▶ _DATASET SECTION_:
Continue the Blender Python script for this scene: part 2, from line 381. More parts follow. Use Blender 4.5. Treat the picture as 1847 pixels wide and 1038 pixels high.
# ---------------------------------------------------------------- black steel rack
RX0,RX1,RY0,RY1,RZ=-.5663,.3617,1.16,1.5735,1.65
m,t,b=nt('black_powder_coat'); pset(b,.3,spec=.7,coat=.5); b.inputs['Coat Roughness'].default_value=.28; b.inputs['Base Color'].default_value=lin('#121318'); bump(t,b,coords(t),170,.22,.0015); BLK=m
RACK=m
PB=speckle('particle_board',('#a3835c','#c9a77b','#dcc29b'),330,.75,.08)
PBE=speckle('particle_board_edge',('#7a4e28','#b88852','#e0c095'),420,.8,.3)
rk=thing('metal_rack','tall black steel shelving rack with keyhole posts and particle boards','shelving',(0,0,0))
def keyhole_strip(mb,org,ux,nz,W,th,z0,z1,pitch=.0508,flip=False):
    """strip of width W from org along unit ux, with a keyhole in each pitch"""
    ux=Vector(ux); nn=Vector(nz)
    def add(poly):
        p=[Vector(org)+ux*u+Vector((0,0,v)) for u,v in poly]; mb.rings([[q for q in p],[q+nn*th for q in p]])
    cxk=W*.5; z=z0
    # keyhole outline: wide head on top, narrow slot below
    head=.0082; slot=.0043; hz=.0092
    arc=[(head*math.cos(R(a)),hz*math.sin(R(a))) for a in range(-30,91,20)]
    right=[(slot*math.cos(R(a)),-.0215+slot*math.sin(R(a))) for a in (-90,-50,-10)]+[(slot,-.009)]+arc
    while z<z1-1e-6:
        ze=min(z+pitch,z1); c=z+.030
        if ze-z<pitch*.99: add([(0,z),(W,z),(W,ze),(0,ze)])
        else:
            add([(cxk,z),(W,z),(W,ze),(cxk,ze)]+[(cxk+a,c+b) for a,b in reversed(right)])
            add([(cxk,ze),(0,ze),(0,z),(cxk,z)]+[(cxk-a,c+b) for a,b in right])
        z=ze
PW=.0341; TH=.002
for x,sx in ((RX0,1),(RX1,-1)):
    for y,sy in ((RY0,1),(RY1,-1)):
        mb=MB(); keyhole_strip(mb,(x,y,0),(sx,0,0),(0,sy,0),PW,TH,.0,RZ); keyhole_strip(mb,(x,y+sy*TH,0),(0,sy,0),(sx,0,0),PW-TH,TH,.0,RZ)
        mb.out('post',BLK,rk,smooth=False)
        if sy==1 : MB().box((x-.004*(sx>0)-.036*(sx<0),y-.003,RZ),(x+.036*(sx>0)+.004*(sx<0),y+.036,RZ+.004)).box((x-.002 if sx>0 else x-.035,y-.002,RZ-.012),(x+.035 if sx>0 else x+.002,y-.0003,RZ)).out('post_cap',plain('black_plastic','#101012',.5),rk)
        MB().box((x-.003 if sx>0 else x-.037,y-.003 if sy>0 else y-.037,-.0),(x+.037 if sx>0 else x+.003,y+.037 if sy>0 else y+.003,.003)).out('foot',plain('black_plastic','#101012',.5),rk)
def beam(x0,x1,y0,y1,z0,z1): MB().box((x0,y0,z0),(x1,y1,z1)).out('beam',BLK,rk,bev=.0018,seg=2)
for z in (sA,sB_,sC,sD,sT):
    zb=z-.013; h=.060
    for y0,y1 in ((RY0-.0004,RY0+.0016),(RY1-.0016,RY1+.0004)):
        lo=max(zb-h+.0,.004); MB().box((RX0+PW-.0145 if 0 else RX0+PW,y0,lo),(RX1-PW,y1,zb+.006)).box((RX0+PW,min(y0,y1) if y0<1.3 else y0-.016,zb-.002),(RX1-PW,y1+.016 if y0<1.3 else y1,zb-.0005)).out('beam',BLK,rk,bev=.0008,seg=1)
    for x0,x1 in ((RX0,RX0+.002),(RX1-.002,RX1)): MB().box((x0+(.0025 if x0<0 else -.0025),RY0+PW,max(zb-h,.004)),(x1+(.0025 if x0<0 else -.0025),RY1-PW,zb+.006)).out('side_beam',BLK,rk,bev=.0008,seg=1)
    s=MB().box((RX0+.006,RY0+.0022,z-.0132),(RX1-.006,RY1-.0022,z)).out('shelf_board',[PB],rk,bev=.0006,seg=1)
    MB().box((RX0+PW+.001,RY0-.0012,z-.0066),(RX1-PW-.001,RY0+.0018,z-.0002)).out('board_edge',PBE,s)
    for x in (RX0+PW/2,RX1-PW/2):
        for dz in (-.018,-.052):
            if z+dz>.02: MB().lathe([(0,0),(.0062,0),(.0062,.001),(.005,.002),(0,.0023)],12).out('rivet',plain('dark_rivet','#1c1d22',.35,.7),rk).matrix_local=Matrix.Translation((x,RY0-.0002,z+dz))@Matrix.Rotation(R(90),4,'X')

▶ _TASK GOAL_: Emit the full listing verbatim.

▶ _TASK RESPONSE_:
Continue the Blender Python script for this scene: part 2, from line 381. More parts follow. Use Blender 4.5. Treat the picture as 1847 pixels wide and 1038 pixels high.
# ---------------------------------------------------------------- black steel rack
RX0,RX1,RY0,RY1,RZ=-.5663,.3617,1.16,1.5735,1.65
m,t,b=nt('black_powder_coat'); pset(b,.3,spec=.7,coat=.5); b.inputs['Coat Roughness'].default_value=.28; b.inputs['Base Color'].default_value=lin('#121318'); bump(t,b,coords(t),170,.22,.0015); BLK=m
RACK=m
PB=speckle('particle_board',('#a3835c','#c9a77b','#dcc29b'),330,.75,.08)
PBE=speckle('particle_board_edge',('#7a4e28','#b88852','#e0c095'),420,.8,.3)
rk=thing('metal_rack','tall black steel shelving rack with keyhole posts and particle boards','shelving',(0,0,0))
def keyhole_strip(mb,org,ux,nz,W,th,z0,z1,pitch=.0508,flip=False):
    """strip of width W from org along unit ux, with a keyhole in each pitch"""
    ux=Vector(ux); nn=Vector(nz)
    def add(poly):
        p=[Vector(org)+ux*u+Vector((0,0,v)) for u,v in poly]; mb.rings([[q for q in p],[q+nn*th for q in p]])
    cxk=W*.5; z=z0
    # keyhole outline: wide head on top, narrow slot below
    head=.0082; slot=.0043; hz=.0092
    arc=[(head*math.cos(R(a)),hz*math.sin(R(a))) for a in range(-30,91,20)]
    right=[(slot*math.cos(R(a)),-.0215+slot*math.sin(R(a))) for a in (-90,-50,-10)]+[(slot,-.009)]+arc
    while z<z1-1e-6:
        ze=min(z+pitch,z1); c=z+.030
        if ze-z<pitch*.99: add([(0,z),(W,z),(W,ze),(0,ze)])
        else:
            add([(cxk,z),(W,z),(W,ze),(cxk,ze)]+[(cxk+a,c+b) for a,b in reversed(right)])
            add([(cxk,ze),(0,ze),(0,z),(cxk,z)]+[(cxk-a,c+b) for a,b in right])
        z=ze
PW=.0341; TH=.002
for x,sx in ((RX0,1),(RX1,-1)):
    for y,sy in ((RY0,1),(RY1,-1)):
        mb=MB(); keyhole_strip(mb,(x,y,0),(sx,0,0),(0,sy,0),PW,TH,.0,RZ); keyhole_strip(mb,(x,y+sy*TH,0),(0,sy,0),(sx,0,0),PW-TH,TH,.0,RZ)
        mb.out('post',BLK,rk,smooth=False)
        if sy==1 : MB().box((x-.004*(sx>0)-.036*(sx<0),y-.003,RZ),(x+.036*(sx>0)+.004*(sx<0),y+.036,RZ+.004)).box((x-.002 if sx>0 else x-.035,y-.002,RZ-.012),(x+.035 if sx>0 else x+.002,y-.0003,RZ)).out('post_cap',plain('black_plastic','#101012',.5),rk)
        MB().box((x-.003 if sx>0 else x-.037,y-.003 if sy>0 else y-.037,-.0),(x+.037 if sx>0 else x+.003,y+.037 if sy>0 else y+.003,.003)).out('foot',plain('black_plastic','#101012',.5),rk)
def beam(x0,x1,y0,y1,z0,z1): MB().box((x0,y0,z0),(x1,y1,z1)).out('beam',BLK,rk,bev=.0018,seg=2)
for z in (sA,sB_,sC,sD,sT):
    zb=z-.013; h=.060
    for y0,y1 in ((RY0-.0004,RY0+.0016),(RY1-.0016,RY1+.0004)):
        lo=max(zb-h+.0,.004); MB().box((RX0+PW-.0145 if 0 else RX0+PW,y0,lo),(RX1-PW,y1,zb+.006)).box((RX0+PW,min(y0,y1) if y0<1.3 else y0-.016,zb-.002),(RX1-PW,y1+.016 if y0<1.3 else y1,zb-.0005)).out('beam',BLK,rk,bev=.0008,seg=1)
    for x0,x1 in ((RX0,RX0+.002),(RX1-.002,RX1)): MB().box((x0+(.0025 if x0<0 else -.0025),RY0+PW,max(zb-h,.004)),(x1+(.0025 if x0<0 else -.0025),RY1-PW,zb+.006)).out('side_beam',BLK,rk,bev=.0008,seg=1)
    s=MB().box((RX0+.006,RY0+.0022,z-.0132),(RX1-.006,RY1-.0022,z)).out('shelf_board',[PB],rk,bev=.0006,seg=1)
    MB().box((RX0+PW+.001,RY0-.0012,z-.0066),(RX1-PW-.001,RY0+.0018,z-.0002)).out('board_edge',PBE,s)
    for x in (RX0+PW/2,RX1-PW/2):
        for dz in (-.018,-.052):
            if z+dz>.02: MB().lathe([(0,0),(.0062,0),(.0062,.001),(.005,.002),(0,.0023)],12).out('rivet',plain('dark_rivet','#1c1d22',.35,.7),rk).matrix_local=Matrix.Translation((x,RY0-.0002,z+dz))@Matrix.Rotation(R(90),4,'X')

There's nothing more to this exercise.